> _Exercise description_
Extract word for word the lines of the listing from its start to the line holding "for o in list(bpy.data.objects): bpy.data.objects.remove(o)", both ends kept; pictures are not part of the copy.

> _Given data_
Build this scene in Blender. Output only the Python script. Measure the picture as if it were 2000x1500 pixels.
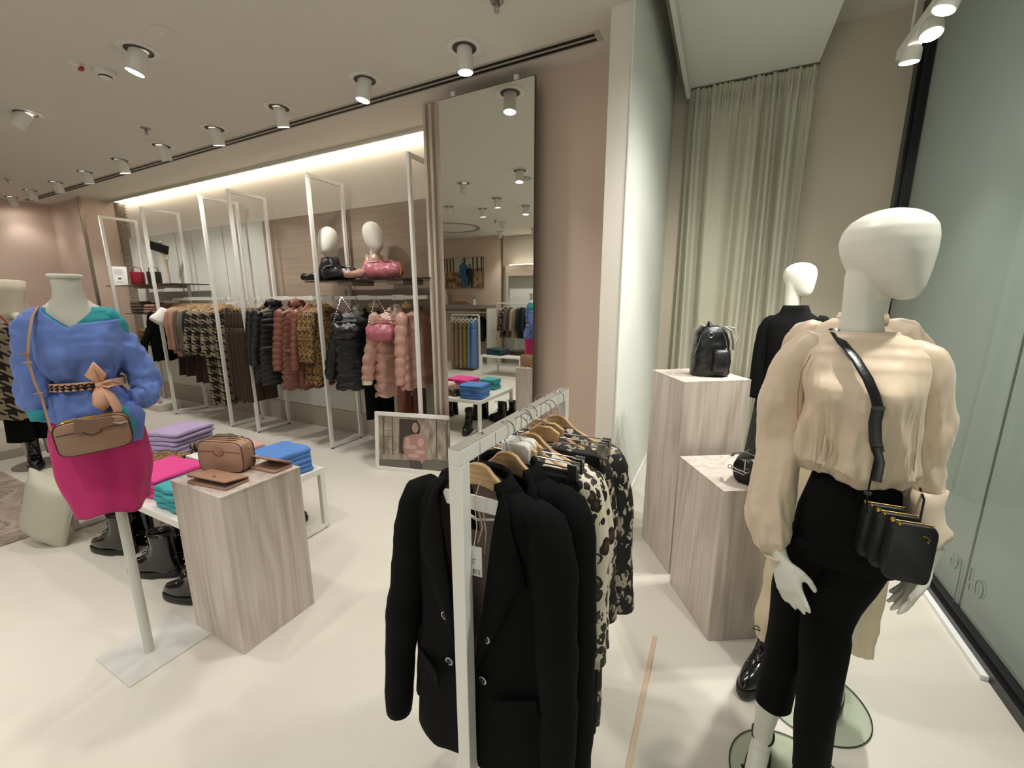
import bpy, bmesh, math, random
from mathutils import Vector, Matrix, noise, Euler
PI = math.pi
sc = bpy.context.scene
COL = sc.collection
for o in list(bpy.data.objects): bpy.data.objects.remove(o)

# ---------------------------------------------------------------- camera
cam_d = bpy.data.cameras.new('camera'); cam = bpy.data.objects.new('camera', cam_d); COL.objects.link(cam)
cam_d.sensor_width = 36; cam_d.lens = 803.97/2000*36; cam_d.clip_start = .02; cam_d.clip_end = 100
YAW, PIT, ROL = .463664, -.1987, .002612
Mc = Matrix.Rotation(YAW, 3, 'Z') @ Matrix.Rotation(PIT, 3, 'X') @ Matrix.Rotation(ROL, 3, 'Y')
r_, f_, u_ = Mc.col[0], Mc.col[1], Mc.col[2]
cam.matrix_world = Matrix(((r_[0], u_[0], -f_[0], 0), (r_[1], u_[1], -f_[1], 0), (r_[2], u_[2], -f_[2], 1.56), (0, 0, 0, 1)))
sc.camera = cam

# ---------------------------------------------------------------- world, exposure
w = bpy.data.worlds.new('world'); sc.world = w; w.use_nodes = True
w.node_tree.nodes['Background'].inputs[0].default_value = (.95, .93, .88, 1)
w.node_tree.nodes['Background'].inputs[1].default_value = .05
sc.view_settings.view_transform = 'Standard'; sc.view_settings.look = 'None'
sc.view_settings.exposure = 0.86; sc.view_settings.gamma = 1; sc.view_settings.use_curve_mapping = False
LAMP_W = 26.5          # each ceiling downlight
TRACK_W = 52.0         # each window spotlight
LED_E = 9.0
WARM = (1.0, .97, .935)
COOLW = (1.0, .99, .93)

# ---------------------------------------------------------------- helpers
def S(h):
    h = h.lstrip('#'); c = [int(h[i:i+2], 16)/255 for i in (0, 2, 4)]
    return tuple((x/12.92 if x <= .04045 else ((x+.055)/1.055)**2.4) for x in c) + (1,)
V = Vector
rnd = random.Random(7)

def nm(name):
    m = bpy.data.materials.new(name); m.use_nodes = True
    nt = m.node_tree; b = nt.nodes['Principled BSDF']
    return m, nt, b, nt.nodes.new, nt.links.new
def coords(nt, scale=(1, 1, 1), rot=(0, 0, 0), kind='Object'):
    t = nt.nodes.new('ShaderNodeTexCoord'); mp = nt.nodes.new('ShaderNodeMapping')
    mp.inputs['Scale'].default_value = scale; mp.inputs['Rotation'].default_value = rot
    nt.links.new(t.outputs[kind], mp.inputs[0]); return mp.outputs[0]
def add_bump(nt, b, src, strength=.3, dist=.004):
    bp = nt.nodes.new('ShaderNodeBump'); bp.inputs['Strength'].default_value = strength; bp.inputs['Distance'].default_value = dist
    nt.links.new(src, bp.inputs['Height']); nt.links.new(bp.outputs[0], b.inputs['Normal'])
def mat(name, col, rough=.55, metal=0, bump=None, var=None, coat=0, sheen=0, spec=.5, emis=0):
    """plain material with optional fine bump (scale, strength) and colour variation (scale, amount)"""
    m, nt, b, N, L = nm(name)
    c = S(col) if isinstance(col, str) else col
    b.inputs['Base Color'].default_value = c; b.inputs['Roughness'].default_value = rough
    b.inputs['Metallic'].default_value = metal; b.inputs['Coat Weight'].default_value = coat
    b.inputs['Sheen Weight'].default_value = sheen; b.inputs['Specular IOR Level'].default_value = spec
    if emis:
        b.inputs['Emission Color'].default_value = c; b.inputs['Emission Strength'].default_value = emis
    if bump:
        n = N('ShaderNodeTexNoise'); n.inputs['Scale'].default_value = bump[0]; n.inputs['Detail'].default_value = 4
        L(coords(nt, bump[2] if len(bump) > 2 else (1, 1, 1)), n.inputs['Vector']); add_bump(nt, b, n.outputs[0], bump[1])
    if var:
        n = N('ShaderNodeTexNoise'); n.inputs['Scale'].default_value = var[0]; n.inputs['Detail'].default_value = 3
        L(coords(nt, var[2] if len(var) > 2 else (1, 1, 1)), n.inputs['Vector'])
        mx = N('ShaderNodeMix'); mx.data_type = 'RGBA'
        mx.inputs[6].default_value = tuple(x*(1-var[1]) for x in c[:3])+(1,); mx.inputs[7].default_value = tuple(min(1, x*(1+var[1])) for x in c[:3])+(1,)
        L(n.outputs[0], mx.inputs[0]); L(mx.outputs[2], b.inputs['Base Color'])
    return m
def math_(nt, op, a, bb=None, c=None):
    n = nt.nodes.new('ShaderNodeMath'); n.operation = op
    for i, v in enumerate((a, bb, c)):
        if v is None: continue
        if isinstance(v, (int, float)): n.inputs[i].default_value = v
        else: nt.links.new(v, n.inputs[i])
    return n.outputs[0]
def ramp(nt, src, stops, interp='LINEAR'):
    r = nt.nodes.new('ShaderNodeValToRGB'); r.color_ramp.interpolation = interp
    e = r.color_ramp.elements
    while len(e) < len(stops): e.new(.5)
    for i, (p, c) in enumerate(stops): e[i].position = p; e[i].color = S(c) if isinstance(c, str) else c
    nt.links.new(src, r.inputs[0]); return r.outputs[0]
def mixc(nt, f, a, b):
    mx = nt.nodes.new('ShaderNodeMix'); mx.data_type = 'RGBA'
    if isinstance(f, (int, float)): mx.inputs[0].default_value = f
    else: nt.links.new(f, mx.inputs[0])
    for i, v in ((6, a), (7, b)):
        if isinstance(v, str): mx.inputs[i].default_value = S(v)
        else: nt.links.new(v, mx.inputs[i])
    return mx.outputs[2]
def wood(name, c1, c2, c3, rough=.45, axis=2, sc_=1.0, rings=.10):
    m, nt, b, N, L = nm(name)
    ax_ = lambda a, l: tuple(l if i == axis else a for i in range(3))
    v = coords(nt, ax_(3.2*sc_, .42*sc_))
    n = N('ShaderNodeTexNoise'); n.inputs['Scale'].default_value = 1.2; n.inputs['Detail'].default_value = 2; L(v, n.inputs['Vector'])
    # cathedral rings out of a slowly varying field
    ringv = math_(nt, 'SINE', math_(nt, 'MULTIPLY', n.outputs[0], 62))
    n2 = N('ShaderNodeTexNoise'); n2.inputs['Scale'].default_value = 1; n2.inputs['Detail'].default_value = 5; L(coords(nt, ax_(70*sc_, 1.6*sc_)), n2.inputs['Vector'])
    n3 = N('ShaderNodeTexNoise'); n3.inputs['Scale'].default_value = 2.1; n3.inputs['Detail'].default_value = 1; L(coords(nt, ax_(3, .5)), n3.inputs['Vector'])
    f = math_(nt, 'ADD', math_(nt, 'MULTIPLY', ringv, rings), math_(nt, 'ADD', math_(nt, 'MULTIPLY', n2.outputs[0], .75), math_(nt, 'MULTIPLY', n3.outputs[0], .35)))
    L(ramp(nt, f, [(.3, c1), (.52, c2), (.78, c3)]), b.inputs['Base Color'])
    b.inputs['Roughness'].default_value = rough
    add_bump(nt, b, n2.outputs[0], .06, .002)
    return m
def leopard(name, base, ring, centre, scale=28, rough=.7, fill=.42, r0=.17, breaks=.42, sheen=0):
    m, nt, b, N, L = nm(name)
    v = coords(nt, (1, 1, .8))
    n = N('ShaderNodeTexNoise'); n.inputs['Scale'].default_value = scale*1.3; L(v, n.inputs['Vector'])
    vm = N('ShaderNodeVectorMath'); vm.operation = 'MULTIPLY_ADD'
    L(n.outputs['Color'], vm.inputs[0]); vm.inputs[1].default_value = (.55/scale,)*3; L(v, vm.inputs[2])
    vo = N('ShaderNodeTexVoronoi'); vo.inputs['Scale'].default_value = scale; L(vm.outputs[0], vo.inputs['Vector'])
    n2 = N('ShaderNodeTexNoise'); n2.inputs['Scale'].default_value = scale*1.1; L(v, n2.inputs['Vector'])
    d = vo.outputs['Distance']
    inside = math_(nt, 'LESS_THAN', d, fill)
    core = math_(nt, 'LESS_THAN', d, r0)
    brk = math_(nt, 'GREATER_THAN', n2.outputs[0], breaks)
    ringm = math_(nt, 'MULTIPLY', inside, brk)
    c = mixc(nt, ringm, base, ring); c = mixc(nt, core, c, centre)
    L(c, b.inputs['Base Color']); b.inputs['Roughness'].default_value = rough; b.inputs['Sheen Weight'].default_value = sheen
    return m
def houndstooth(name, ca, cb, cell=.06, axes=(1, 2)):
    """cell = repeat in metres, drawn in the garment's own y (across) and z (down)"""
    m, nt, b, N, L = nm(name)
    sp = N('ShaderNodeSeparateXYZ'); L(coords(nt, (1/cell,)*3), sp.inputs[0])
    u, v = sp.outputs[axes[0]], sp.outputs[axes[1]]
    fu = math_(nt, 'FRACT', u); fv = math_(nt, 'FRACT', v)
    a = math_(nt, 'GREATER_THAN', fu, .5); c = math_(nt, 'GREATER_THAN', fv, .5)
    dg = math_(nt, 'GREATER_THAN', math_(nt, 'FRACT', math_(nt, 'MULTIPLY', math_(nt, 'ADD', u, v), 2)), .5)
    same = math_(nt, 'SUBTRACT', 1, math_(nt, 'ABSOLUTE', math_(nt, 'SUBTRACT', a, c)))
    f = math_(nt, 'ADD', math_(nt, 'MULTIPLY', same, a), math_(nt, 'MULTIPLY', math_(nt, 'SUBTRACT', 1, same), dg))
    L(mixc(nt, f, ca, cb), b.inputs['Base Color']); b.inputs['Roughness'].default_value = .9
    n = N('ShaderNodeTexNoise'); n.inputs['Scale'].default_value = 400; L(coords(nt), n.inputs['Vector']); add_bump(nt, b, n.outputs[0], .3)
    return m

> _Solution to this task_
Build this scene in Blender. Output only the Python script. Measure the picture as if it were 2000x1500 pixels.
import bpy, bmesh, math, random
from mathutils import Vector, Matrix, noise, Euler
PI = math.pi
sc = bpy.context.scene
COL = sc.collection
for o in list(bpy.data.objects): bpy.data.objects.remove(o)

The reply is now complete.